(Records from a data collection)
☆ ☆ ☆

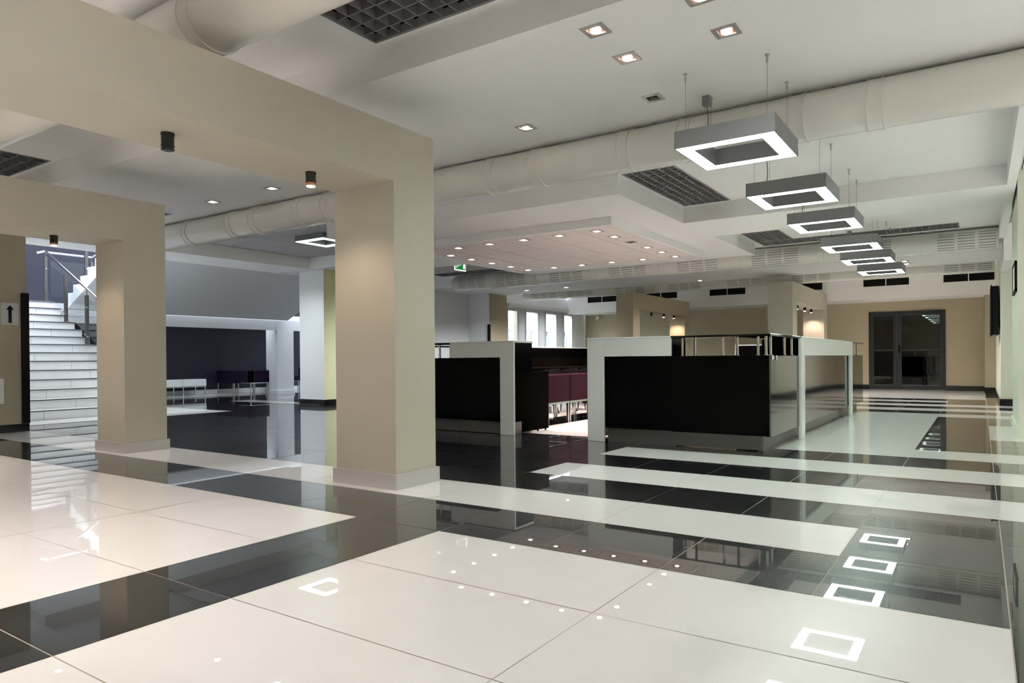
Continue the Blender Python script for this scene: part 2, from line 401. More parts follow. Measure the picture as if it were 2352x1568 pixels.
# columns
b = MB(); b.box(-11.37, -10.65, 9.2, 10.4, 0, 2.66); b.quad((-10.6495, 9.2, 0), (-10.6495, 10.4, 0), (-10.6495, 10.4, 2.657), (-10.6495, 9.2, 2.657), 1)
b.box(-11.385, -10.635, 9.185, 9.2, 0, 0.11, 2); b.box(-10.649, -10.634, 9.2, 10.4, 0, 0.11, 2)
tag(struct(b.build('column', ['paint_white', 'yellow', 'baseboard_black'])), 'white and pale yellow column with black base')
b = MB(); b.box(0.335, 0.95, 9.31, 10.95, 0, 2.90); o = tag(struct(b.build('column', 'green_white')), 'pale green-white column at the right edge')
p = MB(); e = 0.02; p.box(0.335-e, 0.95+e, 9.29, 9.31, 0, 0.11); p.box(0.315, 0.335, 9.31, 10.97, 0, 0.11); p.build('plinth', 'green_white', o)
b = MB(); b.box(-15.97, -15.5, 11.8, 12.33, 0, 1.95); b.box(-15.99, -15.48, 11.78, 12.35, 0, 0.09)
tag(struct(b.build('column', 'paint_white')), 'grey-white column carrying the stair landing')

# ------------------------------------------------------------------ door in the far wall
d = MB()
YD = 20.72
def frame_rect(mb, x0, x1, z0, z1, y0, y1, wl, wr, wb, wt, m=0):
    mb.box(x0, x0+wl, y0, y1, z0, z1, m); mb.box(x1-wr, x1, y0, y1, z0, z1, m); mb.box(x0+wl, x1-wr, y0, y1, z0, z0+wb, m); mb.box(x0+wl, x1-wr, y0, y1, z1-wt, z1, m)
d.box(-2.475, -2.45, 20.66, 20.80, 0, 2.045); d.box(-0.765, -0.74, 20.66, 20.80, 0, 2.045); d.box(-2.45, -0.765, 20.66, 20.80, 2.022, 2.045)
door = struct(d.build('door_1', 'door_frame'))
for (a, c, gx0, gx1) in ((-2.448, -1.822, -2.36, -1.905), (-1.815, -0.768, -1.715, -0.865)):
    lf = MB(); y0, y1 = 20.69, 20.74
    lf.box(a, gx0, y0, y1, 0.012, 2.02); lf.box(gx1, c, y0, y1, 0.012, 2.02); lf.box(gx0, gx1, y0, y1, 0.012, 0.115); lf.box(gx0, gx1, y0, y1, 1.925, 2.02); lf.box(gx0, gx1, y0, y1, 1.008, 1.06)
    leaf = lf.build('door_leaf', 'door_frame', door)
    gl = MB(); gl.box(gx0, gx1, 20.712, 20.718, 0.115, 1.008); gl.box(gx0, gx1, 20.712, 20.718, 1.06, 1.925); gl.build('glass', 'door_glass', leaf)
hd = MB(); hd.box(-1.79, -1.75, 20.665, 20.69, 0.96, 1.16); hd.cyl((-1.77, 20.68, 1.085), (-1.77, 20.63, 1.085), 0.010); hd.cyl((-1.77, 20.635, 1.085), (-1.64, 20.635, 1.085), 0.010)
hd.cyl((-1.77, 20.665, 1.0), (-1.77, 20.66, 1.0), 0.012); hd.build('handle', 'black_paint', door)
for x in (-2.462, -0.752):
    hg = MB()
    for z in (0.3, 1.02, 1.72): hg.cyl((x, 20.675, z-0.08), (x, 20.675, z+0.08), 0.014, 10)
    hg.build('hinge', 'door_frame', door)
# dark vestibule behind the door
w = MB(); w.box(-4.2, 1.2, 24.0, 24.2, 0, 2.6); w.box(-4.4, -4.2, 20.9, 24.2, 0, 2.6); w.box(1.2, 1.4, 20.9, 24.2, 0, 2.6); w.box(-4.4, 1.4, 20.9, 24.2, 2.6, 2.7); struct(w.build('wall_vestibule', 'tan'))

# ------------------------------------------------------------------ windows (x = -11.04, running in y)
frames = [(16.1, 16.66), (17.06, 17.78), (18.17, 18.87), (19.28, 19.88)]
for k, (a, c) in enumerate(frames):
    f = MB(); x0, x1 = -11.16, -11.03
    f.box(x0, x1, a, a+0.055, 0.75, 2.31); f.box(x0, x1, c-0.055, c, 0.75, 2.31); f.box(x0, x1, a+0.055, c-0.055, 0.75, 0.81); f.box(x0, x1, a+0.055, c-0.055, 2.25, 2.31)
    if k < 3:
        f.box(-11.18, -11.06, c, c+0.40, 0.75, 2.34); f.box(-11.06, -11.045, c+0.06, c+0.34, 0.8, 2.29)
    f.box(x0, x1+0.0, a, c, 2.31, 2.34)
    wn = struct(f.build('window_%d' % (k+1), 'window_frame'))
    gl = MB(); gl.box(-11.105, -11.10, a+0.055, c-0.055, 0.81, 2.25); gl.build('glass', 'glass', wn)
    if k:
        yy = c-0.03 if k == 1 else a+0.03
        h = MB(); h.box(-11.03, -11.01, yy-0.012, yy+0.012, 1.66, 1.72); h.box(-11.012, -10.998, yy-0.01, yy+0.01, 1.58, 1.71); h.build('handle', 'window_frame', wn)
fc = MB(); fc.box(-13.4, -13.2, 16.25, 27.0, -0.5, 1.86)
fa = fc.build('neighbour_facade', 'facade_white'); tag(fa, 'pale facade panels outside beyond the white windows', 'building')
st = MB()
for k in range(12): st.box(-13.199, -13.17, 16.5+k*0.85, 16.9+k*0.85, -0.4, 1.80)
st.build('facade_strip', 'facade_blue', fa); fc = MB(); fc.box(-13.42, -13.15, 16.25, 27.0, 1.86, 1.90); fc.build('coping', 'facade_white', fa)

# ------------------------------------------------------------------ stairs
R0, T0 = 0.152, 0.30
XS = -11.87
stair = thing('staircase', 'white tiled staircase rising behind the second cream pillar', 'staircase', (-13.8, 5.0, 0))
for k in range(14):
    s = MB(); x = XS-T0*k; z = R0*(k+1)
    s.box(x-T0, x, 2.4, 6.55, 0, z-0.018, 0); s.box(x-T0-0.001, x+0.022, 2.4, 6.56, z-0.018, z-0.004, 1); s.box(x-T0, x+0.02, 2.4, 6.555, z-0.004, z, 0)
    # joints between the riser tiles
    o2 = (0.13, 0.72, 0.41, 0.9, 0.3)[k % 5]
    yy = 3.6+o2
    while yy < 6.5: s.box(x-0.0005, x+0.0012, yy, yy+0.004, z-R0, z-0.018, 2); yy += 1.05
    s.build('step', ['stair_white', 'nosing', 'slot'], stair)
ld = MB(); ld.box(-17.395, XS-T0*14, 2.4, 14.0, 1.95, 2.128, 0); ld.box(-15.60, -15.52, 6.6, 14.0, 1.69, 1.95, 0)
ld.build('landing', 'paint_white', stair)
# second flight, rising back over the hall
f2 = MB(); poly = [(-15.5, 1.95)]; x = -15.35; z = 2.13
pts = [(-15.5, 2.28), (-15.20, 2.28)]
poly = [(-15.62, 1.95), (-15.40, 1.95)]
n2 = 11
top = []
for k in range(n2):
    xa = -15.38+0.30*k; za = 2.128+R0*(k+1)
    top += [(xa, za), (xa+0.30, za)]
xe = -15.38+0.30*n2; ze = 2.128+R0*n2
low = [(xe, ze-0.33), (-15.40, 1.95)]
full = [(-15.62, 2.128), (-15.38, 2.128)]+top+low+[(-15.62, 1.95)]
# body as quads per step so faces stay convex
for k in range(n2):
    xa = -15.38+0.30*k; za = 2.128+R0*(k+1); l0 = 1.95+(ze-0.33-1.95)*(k/n2); l1 = 1.95+(ze-0.33-1.95)*((k+1)/n2)
    vs = [(xa, y, l0) for y in (6.62, 12.05)]+[(xa+0.30, y, l1) for y in (6.62, 12.05)]+[(xa, y, za) for y in (6.62, 12.05)]+[(xa+0.30, y, za) for y in (6.62, 12.05)]
    f2.add(vs, [(0, 1, 3, 2), (4, 6, 7, 5), (0, 2, 6, 4), (1, 5, 7, 3), (0, 4, 5, 1), (2, 3, 7, 6)], 0)
f2.build('upper_flight', 'paint_white', stair)

# railing
rl = thing('stair_railing', 'chrome handrail with glass panels on the staircase', 'railing', (-14.8, 6.5, 1.2))
hr = MB(); P0, P1 = Vector((-15.87, 6.45, 3.16)), Vector((-11.9, 6.45, 3.16-0.507*3.97))
hr.cyl(P0, P1, 0.024, 14); hr.cyl(P0, P0+Vector((-0.08, -0.12, -0.04)), 0.024, 14); hr.build('handrail', 'chrome', rl)
hr = MB(); hr.tube([(-15.87, 6.45, 3.14), (-15.9, 7.35, 3.14), (-15.55, 7.45, 3.3), (-12.6, 7.45, 4.8)], 0.022, 12); hr.build('handrail', 'chrome', rl)
for (x, y, zb, zt) in ((-15.87, 6.45, 2.13, 3.05), (-15.0, 6.45, 1.672, 2.60), (-14.15, 6.45, 1.216, 2.16), (-13.25, 6.45, 0.76, 1.70), (-12.4, 6.45, 0.304, 1.25), (-15.9, 7.35, 2.13, 3.04), (-14.75, 6.72, 2.585, 3.5), (-14.1, 6.72, 2.89, 3.8)):
    p = MB(); p.box(x-0.022, x-0.010, y-0.03, y+0.03, zb, zt); p.box(x+0.010, x+0.022, y-0.03, y+0.03, zb, zt); p.box(x-0.05, x+0.05, y-0.05, y+0.05, zb, zb+0.012); p.cyl((x, y, zt), (x, y, zt+0.09), 0.010, 8)
    po = p.build('post', 'steel', rl)
    for zz in (zb+0.18, zt-0.22):
        c = MB(); c.cyl((x-0.07, y-0.02, zz+0.03), (x+0.07, y-0.02, zz-0.03), 0.014, 8); c.build('clamp', 'chrome', po)
for (xa, xb) in ((-15.82, -15.05), (-14.95, -14.2), (-14.1, -13.3), (-13.2, -12.45)):
    za = 3.16+(-15.87-xa)*0.507; zb = 3.16+(-15.87-xb)*0.507
    q = MB(); vs = [(x, y, z) for (x, z) in ((xa, za-0.88), (xb, zb-0.88), (xb, zb-0.17), (xa, za-0.17)) for y in (6.447, 6.453)]
    q.add(vs, [(0, 2, 4, 6), (1, 7, 5, 3), (0, 1, 3, 2), (2, 3, 5, 4), (4, 5, 7, 6), (6, 7, 1, 0)]); q.build('glass_panel', 'glass', rl)
q = MB(); q.box(-15.905, -15.899, 6.55, 7.28, 2.25, 2.98); q.build('glass_panel', 'glass', rl)

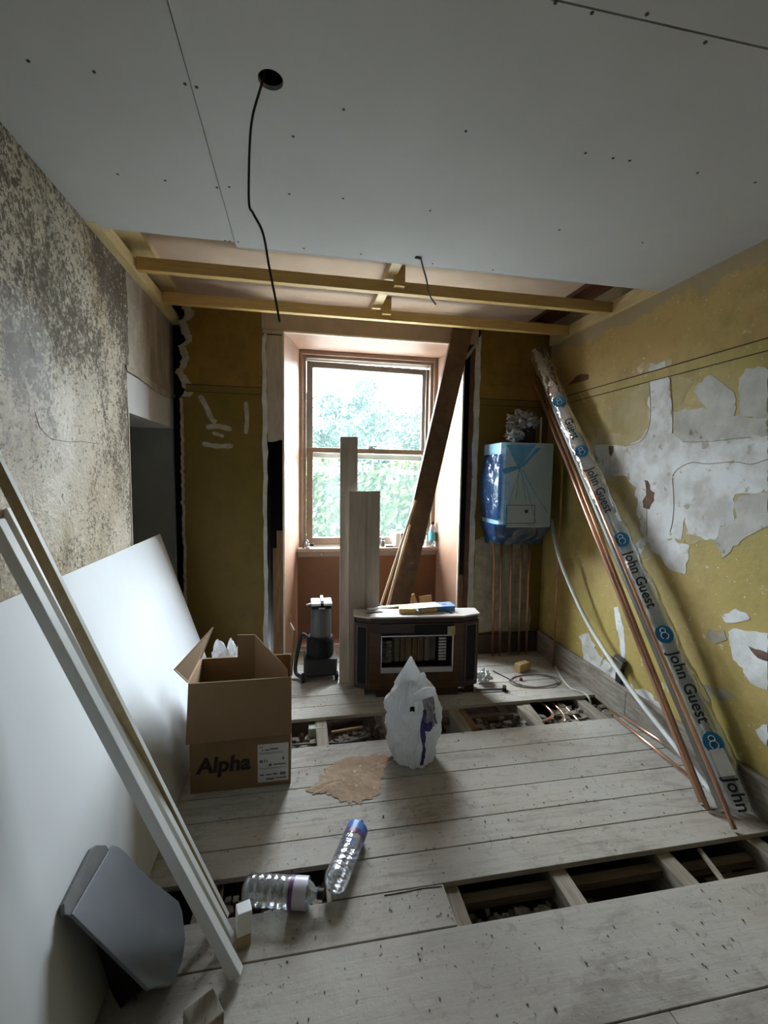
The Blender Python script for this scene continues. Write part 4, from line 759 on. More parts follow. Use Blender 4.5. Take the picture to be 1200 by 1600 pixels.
for p0, p1, w, lbl in (((0.79, 3.62, 0.012), (0.845, 3.62, 0.435), 0.10, 'pale timber offcut nearest the beam behind the heater'), ((1.09, 3.66, 0.02), (0.935, 3.66, 0.485), 0.055, 'most slanted pale timber offcut behind the heater'), ((1.13, 3.72, 0.012), (1.075, 3.72, 0.455), 0.11, 'broad timber offcut behind the leaflets on the heater')):
    tag(MB().bar(p0, p1, w, 0.022, (1, 0, 0)).build('timber_offcut', MT['offcut'], bevel=0.002), lbl, 'offcut', 'offcuts behind the heater')

# ---- gas fire with teak surround
ht = empty('gas_fire', (0.8, 2.95, 0), 'old gas fire in a dark wooden surround', 'heater')
FLp, FRp = V((0.458, 2.875, 0)), V((1.088, 2.822, 0)); hu = (FRp - FLp).normalized(); hn = V((hu.y, -hu.x, 0))      # along the front, out of the front
W_ = (FRp - FLp).length; ZT = 0.56
def HL(a, b, z): return FLp + hu * a + hn * b + V((0, 0, z))
out = [HL(0, 0, 0), HL(W_, 0, 0), HL(W_ + 0.125, -0.05, 0), HL(W_ + 0.125, -0.178, 0), HL(-0.10, -0.178, 0), HL(-0.10, -0.05, 0)]
def ring(scale_out, z0, z1, name, m, cut=0):
    c = HL(W_ / 2, -0.1, 0); q = [c + (p - c) * scale_out for p in out]
    return MB().prism([p + V((0, 0, z0)) for p in q], (0, 0, z1 - z0)).build(name, MT[m], ht, fixn=True, bevel=0.003)
ring(1.012, ZT - 0.012, ZT, 'top', 'heatertop'); ring(0.985, ZT - 0.030, ZT - 0.0125, 'moulding', 'veneer_d'); ring(0.965, ZT - 0.045, ZT - 0.0305, 'moulding', 'veneer_d')
# carcass: back, sides, base around an open firebox
def hbox(a0, a1, b0, b1, z0, z1, name, m, par=ht, bev=0.002):
    return MB().prism([HL(a0, b0, z0), HL(a1, b0, z0), HL(a1, b1, z0), HL(a0, b1, z0)], (0, 0, z1 - z0)).build(name, MT[m], par, fixn=True, bevel=bev)
fa0, fa1, fz0, fz1 = 0.075, W_ - 0.065, 0.185, 0.43
hbox(-0.098, W_ + 0.12, -0.172, -0.159, 0.06, ZT - 0.046, 'back_panel', 'veneer_d')
hbox(0.0, fa0, -0.157, 0.0, 0.06, ZT - 0.046, 'front_stile', 'veneer'); hbox(fa1, W_, -0.157, 0.0, 0.06, ZT - 0.046, 'front_stile', 'veneer')
hbox(fa0, fa1, -0.157, 0.0, 0.06, fz0 - 0.012, 'front_rail', 'veneer'); hbox(fa0, fa1, -0.157, -0.004, fz1 + 0.006, ZT - 0.046, 'hood', 'black'); hbox(0.0, 0.30, -0.003, 0.002, fz1 + 0.018, ZT - 0.055, 'hood_veneer', 'veneer_d')
hbox(fa0, fa1, -0.001, 0.005, fz1 + 0.075, fz1 + 0.079, 'hood_line', 'bead')
for sgn, a0, a1 in ((-1, -0.098, 0.0), (1, W_, W_ + 0.122)):
    p0, p1 = (HL(-0.098, -0.048, 0.06), HL(0, -0.001, 0.06)) if sgn < 0 else (HL(W_, -0.001, 0.06), HL(W_ + 0.122, -0.048, 0.06))
    k = HL(a0 if sgn < 0 else a1, -0.157, 0.06); kk = HL(a1 if sgn < 0 else a0, -0.157, 0.06)
    MB().prism([p0, p1, kk, k] if sgn < 0 else [p0, p1, k, kk], (0, 0, ZT - 0.046 - 0.06)).build('side_post', MT['veneer_d'], ht, fixn=True)
    d = (p1 - p0); nn = V((d.y, -d.x, 0)).normalized()
    fp = MB().prism([p0 + d * 0.20 + nn * 0.001 + V((0, 0, 0.04)), p0 + d * 0.80 + nn * 0.001 + V((0, 0, 0.04)), p0 + d * 0.80 + nn * 0.001 + V((0, 0, 0.425)), p0 + d * 0.20 + nn * 0.001 + V((0, 0, 0.425))], nn * 0.003).build('fluted_panel', MT['black'], ht, fixn=True)
    mb = MB()
    for e in (0.18, 0.82):
        for j in range(34): mb.obox(p0 + d * e + nn * 0.004 + V((0, 0, 0.035 + j * 0.0118)), d.normalized() * 0.0028, nn * 0.003, (0, 0, 0.004))
    for j in range(9): mb.obox(p0 + d * (0.18 + 0.08 * j) + nn * 0.004 + V((0, 0, 0.432)), d.normalized() * 0.003, nn * 0.003, (0, 0, 0.003))
    mb.build('bead_trim', MT['bead'], fp)
hbox(-0.085, -0.03, -0.10, -0.05, 0.001, 0.06, 'foot', 'plank'); hbox(W_ + 0.03, W_ + 0.10, -0.13, -0.04, 0.001, 0.06, 'foot', 'veneer_d'); hbox(0.05, W_ - 0.02, -0.15, -0.015, 0.001, 0.06, 'plinth', 'veneer_d')
# firebox: chrome trim, radiants, log stack, louvre, glass
fb = hbox(fa0, fa1, -0.156, -0.148, fz0, fz1, 'firebox', 'black')
for a0, a1, z0, z1 in ((fa0, fa1, fz1 - 0.006, fz1 + 0.003), (fa0, fa0 + 0.007, fz0, fz1 - 0.006), (fa1 - 0.009, fa1, fz0, fz1 - 0.006), (fa0, fa1, fz0 - 0.010, fz0 + 0.026)):
    hbox(a0, a1, -0.012, 0.006, z0, z1, 'chrome_trim', 'steel', fb)
for j in range(7):
    z = fz0 + 0.045 + j * 0.022; MB().tube([HL(fa0 + 0.012, -0.07 + 0.01 * math.sin(j * 2.1), z), HL(fa0 + 0.045, -0.055, z + 0.004), HL(fa0 + 0.075, -0.07, z - 0.002)], 0.011, 9).build('log', MT['log'], fb)
hbox(fa0 + 0.085, fa1 - 0.10, -0.12, -0.10, fz0 + 0.03, fz1 - 0.02, 'radiant_back', 'radiant', fb)
for j in range(6):
    a = fa0 + 0.10 + j * 0.042; hbox(a, a + 0.033, -0.10, -0.075, fz0 + 0.035, fz1 - 0.035, 'radiant_bar', 'radiant_b' if j in (1, 2, 3, 4) else 'radiant', fb)
hbox(fa0 + 0.178, fa0 + 0.183, -0.074, -0.066, fz0 + 0.035, fz1 - 0.04, 'guard_wire', 'bead', fb); hbox(fa0 + 0.262, fa0 + 0.267, -0.074, -0.066, fz0 + 0.035, fz1 - 0.04, 'guard_wire', 'bead', fb); hbox(fa0 + 0.178, fa0 + 0.267, -0.074, -0.066, fz1 - 0.042, fz1 - 0.037, 'guard_wire', 'bead', fb)
for j in range(8): hbox(fa1 - 0.088, fa1 - 0.036, -0.06, -0.045, fz0 + 0.050 + j * 0.021, fz0 + 0.063 + j * 0.021, 'louvre_slat', 'louvre', fb, 0.0015)
tg = hbox(fa1 - 0.045, fa1 - 0.018, 0.006, 0.009, fz1 - 0.005, fz1 + 0.06, 'tag', 'insul', ht, 0.0); hbox(fa1 - 0.018, fa1 + 0.008, 0.006, 0.009, fz1 + 0.0, fz1 + 0.062, 'tag', 'tagyellow', ht, 0.0)
# things lying on it
def on_top(x, y, dz): return FZ(x, y, ZT + dz)
p, q = on_top(574, 951, 0.022), on_top(660, 943.5, 0.03)
tag(MB().bar(p, q, 0.022, 0.010, (0, 1, 0)).build('metal_strip', MT['steel']), 'thin silver metal strip lying on the gas fire', 'metal strip')
c = on_top(585, 957, 0.002); sq = empty('set_square', c, 'small black-edged set square flat on the gas fire', 'set square')
MB().obox(c, (0.055, 0.012, 0), (-0.004, 0.004, 0), (0, 0, 0.0015)).build('blade', MT['darksteel'], sq); MB().obox(c + V((0.045, 0.035, 0)), (0.006, 0.001, 0), (-0.008, 0.034, 0), (0, 0, 0.0015)).build('stock', MT['darksteel'], sq)
c = on_top(636, 952, 0.018); tag(MB().obox(c, (0.055, -0.01, 0), (0.01, 0.05, 0), (0, 0, 0.017)).build('timber_block', MT['offcut'], bevel=0.004), 'short honey-coloured wood block under the metal strip', 'wood block')
c = on_top(668, 951, 0.019); tag(MB().obox(c, (0.062, -0.004, 0), (0.004, 0.045, 0), (0, 0, 0.018)).build('timber_block', MT['offcut'], bevel=0.008), 'rounded wooden block under the pale papers', 'wood block')
c = on_top(664, 946, 0.041); tag(MB().obox(c, (0.10, 0.004, 0.003), (-0.01, 0.055, 0), (0, 0, 0.002)).build('paper_sheet', MT['palepaper']), 'pale green paper sheet on the wooden block', 'paper')
c = on_top(696, 947, 0.030); lf = empty('leaflet_pack', c, 'blue and white leaflet pack on the gas fire', 'leaflet'); c = c + V((0, 0.0, 0))
MB().obox(V((c.x, c.y + 0.02, ZT + 0.018)), (0.062, -0.005, 0), (0.004, 0.05, 0), (0, 0, 0.017)).build('box', MT['bluecrease'], lf, bevel=0.002); MB().obox(V((c.x - 0.004, c.y + 0.02, ZT + 0.0365)), (0.066, 0.006, 0), (-0.004, 0.052, 0), (0, 0, 0.0014)).build('cover', MT['bluepaper'], lf); MB().obox(V((c.x - 0.004, c.y + 0.02, ZT + 0.0385)), (0.014, 0.0, 0), (0, 0.012, 0), (0, 0, 0.0006)).build('cover_print', MT['bagblue'], lf)
p, q = on_top(693, 953, 0.004), on_top(706, 958, 0.004); tag(MB().bar(p, q, 0.012, 0.006, (1, 0, 0)).build('pencil', MT['darksteel']), 'dark flat pencil lying beside the leaflets', 'pencil')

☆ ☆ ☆

PROMPT
Your task is to repeat the opening line of the entries above and each line after it, ending with the line that has "tag(struct(b.build('column', 'paint_white')), 'grey-white". Do not include the pictures.

WORKED SOLUTION
Continue the Blender Python script for this scene: part 2, from line 401. More parts follow. Measure the picture as if it were 2352x1568 pixels.
# columns
b = MB(); b.box(-11.37, -10.65, 9.2, 10.4, 0, 2.66); b.quad((-10.6495, 9.2, 0), (-10.6495, 10.4, 0), (-10.6495, 10.4, 2.657), (-10.6495, 9.2, 2.657), 1)
b.box(-11.385, -10.635, 9.185, 9.2, 0, 0.11, 2); b.box(-10.649, -10.634, 9.2, 10.4, 0, 0.11, 2)
tag(struct(b.build('column', ['paint_white', 'yellow', 'baseboard_black'])), 'white and pale yellow column with black base')
b = MB(); b.box(0.335, 0.95, 9.31, 10.95, 0, 2.90); o = tag(struct(b.build('column', 'green_white')), 'pale green-white column at the right edge')
p = MB(); e = 0.02; p.box(0.335-e, 0.95+e, 9.29, 9.31, 0, 0.11); p.box(0.315, 0.335, 9.31, 10.97, 0, 0.11); p.build('plinth', 'green_white', o)
b = MB(); b.box(-15.97, -15.5, 11.8, 12.33, 0, 1.95); b.box(-15.99, -15.48, 11.78, 12.35, 0, 0.09)
tag(struct(b.build('column', 'paint_white')), 'grey-white column carrying the stair landing')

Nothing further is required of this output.